Bentley thanked Beckham for his introduction before speaking on the impact the agriculture industry has in the state of Georgia.

“In Decatur County the farm gate value, which is the direct sales off the farm is $229,000,000 a year,” Bentley said. “That’s an economic impact of $410,000,000 and I don’t have to tell you why that’s so important to an area like this.”

This impact equates to 2,309 jobs in Decatur County alone, Bentley explained.

Bentley went on to explain how this impacts the state level.

The direct farm gate value in the state of Georgia is $13,760,000,000, totaling an economic impact of $76,000,000,000.

“This makes our industry the biggest in the state by a long shot,” Bentley said proudly.

Bentley said the top commodities in the state of Georgia are poultry, eggs, cotton, beef- cattle, timber and finally peanuts.

Not only is it big in Georgia, but across the U.S., Georgia ranks as number one in poultry, eggs, peanuts and blueberries and number two in cotton and pecans.

“That’s a big deal when it comes to dollars, but also in jobs,” Bentley said. “399,000 jobs are created in Georgia by what farmers do.”

Bentley ended his speech by thanking farmers for their continuous hard work and providing three meals a day, along with the clothes to put on his back.

Following Bentley’s speech, Rob Cohen awarded the Ag Man of the Year, Van Smith.

Smith, also known as “Boot Man,” was raised on a shade tobacco farm in Fowlstown, Ga. to T.E. and Inez Smith.

When shade tobacco left the area, Smith worked with his dad on row crops, mainly focusing on corn and peanut production.
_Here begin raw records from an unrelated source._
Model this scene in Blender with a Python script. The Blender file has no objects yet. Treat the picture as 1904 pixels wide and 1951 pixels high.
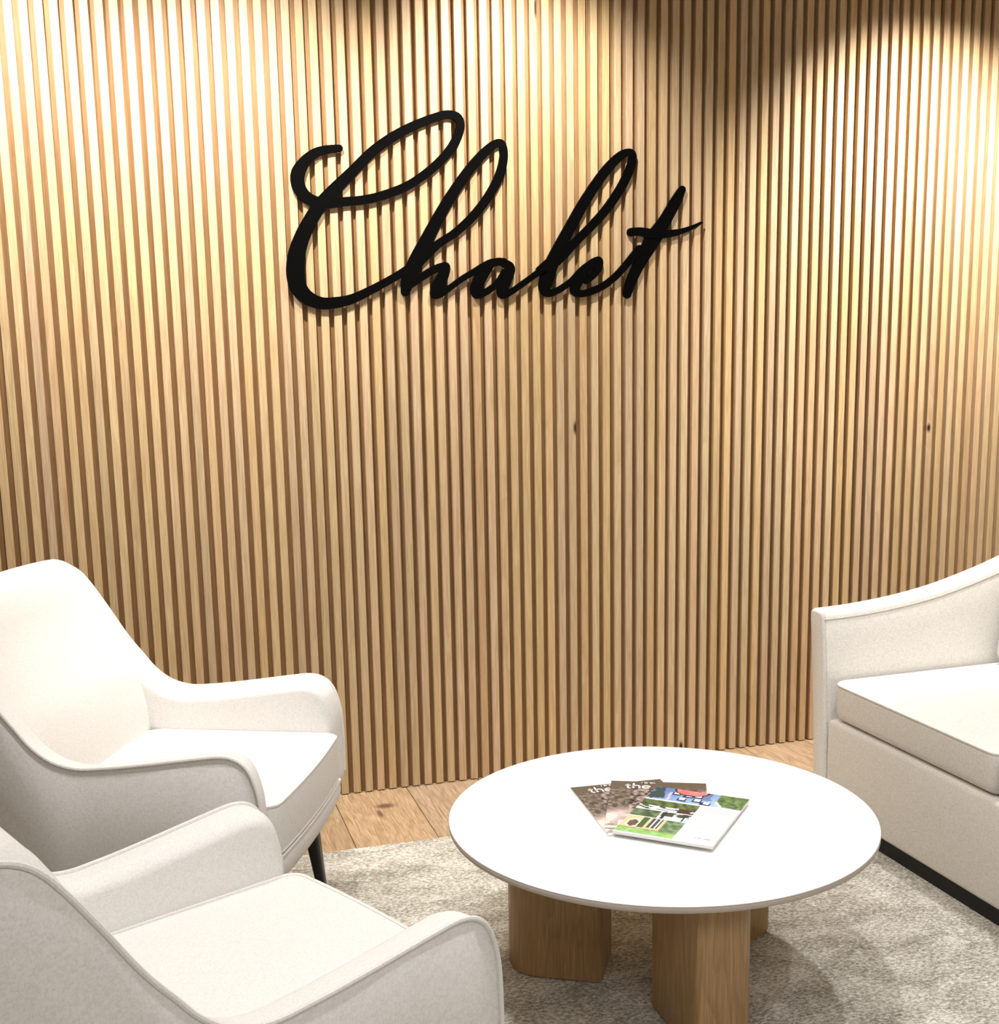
import bpy, bmesh, math, random
from mathutils import Vector, Matrix
random.seed(7)
scene = bpy.context.scene
COL = scene.collection
PI = math.pi

# ------------------------------------------------------------------ camera
cam_d = bpy.data.cameras.new('camera')
cam = bpy.data.objects.new('camera', cam_d)
COL.objects.link(cam)
_R = ((0.9585763, -0.2842624, -0.0180655),
      (-0.0696796, -0.1725279, -0.9825370),
      (0.2761815, 0.9430955, -0.1851884))          # rows: right, down, forward
_m = Matrix((( _R[0][0], -_R[1][0], -_R[2][0], 0.0),
             ( _R[0][1], -_R[1][1], -_R[2][1], 0.0),
             ( _R[0][2], -_R[1][2], -_R[2][2], 1.5202),
             (0, 0, 0, 1)))
cam.matrix_world = _m
cam_d.sensor_fit = 'HORIZONTAL'
cam_d.sensor_width = 36.0
cam_d.lens = 2400.0 / 1904.0 * 36.0
cam_d.shift_y = (1103.285 - 975.5) / 1904.0
cam_d.clip_start = 0.05
scene.camera = cam

# ------------------------------------------------------------------ view, world, lights
scene.view_settings.view_transform = 'Standard'
scene.view_settings.look = 'None'
scene.view_settings.gamma = 1.0
scene.view_settings.use_curve_mapping = False
scene.view_settings.exposure = 0.6
world = bpy.data.worlds.new('world'); scene.world = world
world.use_nodes = True
world.node_tree.nodes['Background'].inputs[0].default_value = (1.0, 0.95, 0.88, 1)
world.node_tree.nodes['Background'].inputs[1].default_value = 0.05

WARM = (1.0, 0.962, 0.905)
SOFT = (0.985, 0.99, 1.0)
CEIL = 2.80
DW = 4.1037                       # front plane of the slats
# downlights: x, y, watts, cone degrees, blend, aim point, colour, lens radius
WALL_WASH = [(-0.24, 3.46, 92, 112, 1.0, (-0.24, 4.10, 1.85)),
             (0.38, 3.46, 100, 110, 1.0, (0.38, 4.10, 1.60)),
             (1.26, 3.54, 82, 104, 1.0, (1.26, 4.10, 1.95)),
             (2.80, 3.38, 250, 98, 1.0, (2.80, 4.10, 1.55))]
ROOM_SPOT = [(2.35, 2.89, 74, 96, 1.0), (1.22, 2.45, 48, 92, 1.0),
             (0.05, 2.75, 38, 96, 1.0), (0.30, 1.95, 48, 104, 0.9),
             (2.20, 1.20, 36, 104, 0.9), (1.2, -0.6, 36, 104, 0.9)]
FILL_PANEL = (0.7, -0.9, 2.4, 1.2, 28)       # added fill light, unseen behind the camera: x, y, length, width, watts

# script letter strokes on the wall: x, z, half width
SIGN = {
    'C': [[(0.7024, 2.1239, 0.011), (0.6676, 2.1206, 0.0122), (0.6283, 2.109, 0.0143), (0.5927, 2.0819, 0.0176), (0.5696, 2.0453, 0.0218), (0.5696, 2.0082, 0.0206), (0.5888, 1.9787, 0.0186), (0.6226, 1.9625, 0.0161), (0.6694, 1.9606, 0.0171), (0.7132, 1.9637, 0.0137), (0.7794, 1.9704, 0.0138), (0.8466, 1.9873, 0.0139), (0.9192, 2.0159, 0.0137), (0.9837, 2.0572, 0.0136), (1.0395, 2.1048, 0.0141), (1.0772, 2.1522, 0.0145), (1.0957, 2.1991, 0.014), (1.0882, 2.2274, 0.0131), (1.0566, 2.2357, 0.0126), (1.0156, 2.2261, 0.013), (0.943, 2.1981, 0.0138), (0.875, 2.163, 0.0151), (0.807, 2.1164, 0.0159), (0.7387, 2.0526, 0.0171), (0.6796, 1.9975, 0.0196), (0.6342, 1.951, 0.0213), (0.6018, 1.9048, 0.0221), (0.5735, 1.8543, 0.0238), (0.5536, 1.7997, 0.0269), (0.5467, 1.7449, 0.0282), (0.5542, 1.7025, 0.0262), (0.5788, 1.6705, 0.0229), (0.6208, 1.6517, 0.0191), (0.6649, 1.6513, 0.0179), (0.723, 1.6629, 0.0153), (0.7912, 1.6926, 0.0132), (0.8601, 1.7277, 0.0124), (0.9109, 1.757, 0.0129), (0.9344, 1.7786, 0.0133)]],
    'h': [[(0.9223, 1.757, 0.0178), (0.9716, 1.8024, 0.0169), (1.0185, 1.8385, 0.0129), (1.07, 1.8699, 0.013), (1.1315, 1.9223, 0.0139), (1.1841, 1.9835, 0.0144), (1.2208, 2.0444, 0.0148), (1.2377, 2.0963, 0.0139), (1.2393, 2.1349, 0.0125), (1.2285, 2.1534, 0.0116), (1.2013, 2.1434, 0.0134), (1.1588, 2.1066, 0.0151), (1.1114, 2.0532, 0.0164), (1.0639, 1.9904, 0.0173), (1.0209, 1.9256, 0.0186), (0.9776, 1.8521, 0.0209), (0.9342, 1.7743, 0.024), (0.9087, 1.718, 0.0214), (0.8995, 1.685, 0.0147)], [(0.9045, 1.7006, 0.0134), (0.9511, 1.7287, 0.0121), (0.9977, 1.7547, 0.0125), (1.0327, 1.7664, 0.0112), (1.037, 1.7568, 0.0135), (1.0223, 1.7263, 0.0189), (1.0029, 1.6913, 0.0193), (0.9978, 1.6738, 0.0135), (1.0187, 1.6772, 0.0104), (1.0565, 1.702, 0.0095), (1.0943, 1.7269, 0.0095), (1.1322, 1.747, 0.0104), (1.1608, 1.7632, 0.0114)]],
    'a': [[(1.1535, 1.7544, 0.0136), (1.1845, 1.772, 0.0137), (1.2129, 1.7786, 0.0128), (1.2342, 1.7777, 0.0128)], [(1.1844, 1.7698, 0.0159), (1.1553, 1.7302, 0.0191), (1.1381, 1.6949, 0.0191), (1.1409, 1.6737, 0.0137), (1.1732, 1.6837, 0.011), (1.2116, 1.7101, 0.011), (1.2384, 1.7432, 0.0142)], [(1.2318, 1.7764, 0.0124), (1.2553, 1.7587, 0.0156), (1.2413, 1.721, 0.0184), (1.2265, 1.69, 0.0179), (1.229, 1.6713, 0.0129), (1.2588, 1.6831, 0.0097), (1.2975, 1.7074, 0.0097), (1.3363, 1.7331, 0.0097), (1.3704, 1.7563, 0.0107)]],
    'l': [[(1.3574, 1.7525, 0.0116), (1.3915, 1.7681, 0.0209), (1.4404, 1.8025, 0.0177), (1.4797, 1.8374, 0.014), (1.5339, 1.8868, 0.014), (1.5883, 1.9407, 0.0145), (1.6379, 2.0036, 0.015), (1.6726, 2.0619, 0.015), (1.6889, 2.1043, 0.0141), (1.6904, 2.1264, 0.0126), (1.6765, 2.1344, 0.0117), (1.6478, 2.1232, 0.014), (1.6034, 2.0836, 0.0158), (1.5591, 2.0299, 0.0167), (1.5099, 1.9598, 0.0181), (1.4704, 1.8952, 0.0191), (1.4309, 1.8283, 0.0209), (1.4002, 1.7703, 0.0233), (1.3822, 1.7211, 0.0238), (1.377, 1.692, 0.0215), (1.3904, 1.6771, 0.0136), (1.4198, 1.685, 0.0108), (1.4591, 1.7073, 0.0108), (1.4887, 1.7288, 0.0118)]],
    'e': [[(1.4789, 1.7208, 0.0122), (1.5085, 1.7455, 0.0156), (1.5432, 1.7725, 0.0137), (1.568, 1.7837, 0.0123), (1.569, 1.7657, 0.0133), (1.553, 1.7395, 0.0118), (1.5232, 1.7161, 0.0104)], [(1.5383, 1.768, 0.0142), (1.5085, 1.7387, 0.0174), (1.4876, 1.7049, 0.017), (1.4825, 1.6824, 0.0146), (1.5081, 1.6745, 0.0118), (1.5478, 1.6842, 0.0119), (1.5901, 1.7031, 0.0114), (1.6327, 1.7338, 0.0115), (1.6728, 1.7747, 0.0119), (1.7155, 1.8201, 0.0139)]],
    't': [[(1.8721, 2.0169, 0.013), (1.849, 1.9774, 0.0187), (1.8088, 1.9136, 0.0211), (1.7635, 1.8498, 0.0269), (1.7232, 1.7838, 0.0206), (1.693, 1.7291, 0.0183), (1.6754, 1.6857, 0.0163), (1.6719, 1.6715, 0.0144)], [(1.6858, 1.8761, 0.0138), (1.7179, 1.8781, 0.0138), (1.7583, 1.872, 0.0153), (1.8091, 1.8705, 0.0135), (1.8601, 1.8776, 0.0102), (1.9062, 1.8916, 0.0073), (1.9442, 1.9088, 0.0039)]],
}

# ------------------------------------------------------------------ helpers
def link(name, me, mat=None, parent=None, smooth=35):
    o = bpy.data.objects.new(name, me)
    COL.objects.link(o)
    if mat is not None and len(me.materials) == 0:
        me.materials.append(mat)
    if smooth is not None:
        for p in me.polygons: p.use_smooth = True
        me.set_sharp_from_angle(angle=math.radians(smooth))
    if parent is not None: o.parent = parent
    return o

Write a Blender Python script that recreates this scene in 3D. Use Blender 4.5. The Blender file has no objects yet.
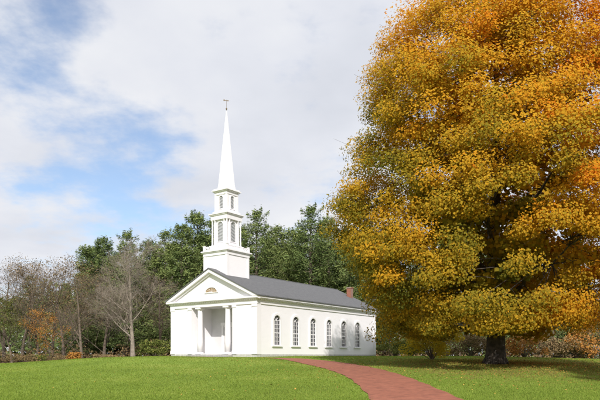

Following his father’s retirement, Smith continued to work on his own and eventually began working at the Georgia Forestry Commission during the day, while still coming home to farm at 4:30 every afternoon.

While working at the Georgia Forestry Commission, Smith decided to end his journey row-cropping and change the farm to strictly cattle and hay, naming the farm Plantation S Cattle Co.

Now on the brink of retirement from the Forestry Commission, Smith has said he still plans to run more cattle and bale more hay in the days to come.

Smith was honored to receive the award and be in the presence of what he considered the great farmers of Decatur County. He then turned it over to Anne Samson, who presented the award for Ag Woman of the Year to Claire Powell.

Powell was born and raised on a farm in Lee County, Georgia. She spent her days learning about row cropping, produce and cattle, before attending the University of Georgia.

There, she graduated with a degree in Agricultural Economics, which she put to work at her first job at Farm Credit. After years of working at the company, she finally decided to follow her first love of farming and began a career with her husband.

They now own a 190-acre pecan and satsuma farm in Faceville, Ga.

Since the move, Powell has had her hands full managing farm finances and bookkeeping, along with scouting, mowing, managing irrigation and spraying herbicide, all while still providing a loving home for her children to grow up in.

“She is proof to us all that God did in fact make a farmHER and that from a little dirt, a flower blooms,” Samson said.

Powell thanked everyone for their kind words and said it was her honor to stand next to Boot Man.

The program then concluded with a local farmer winning a smoker and the Chamber thanking those who “worked in acres not hours.”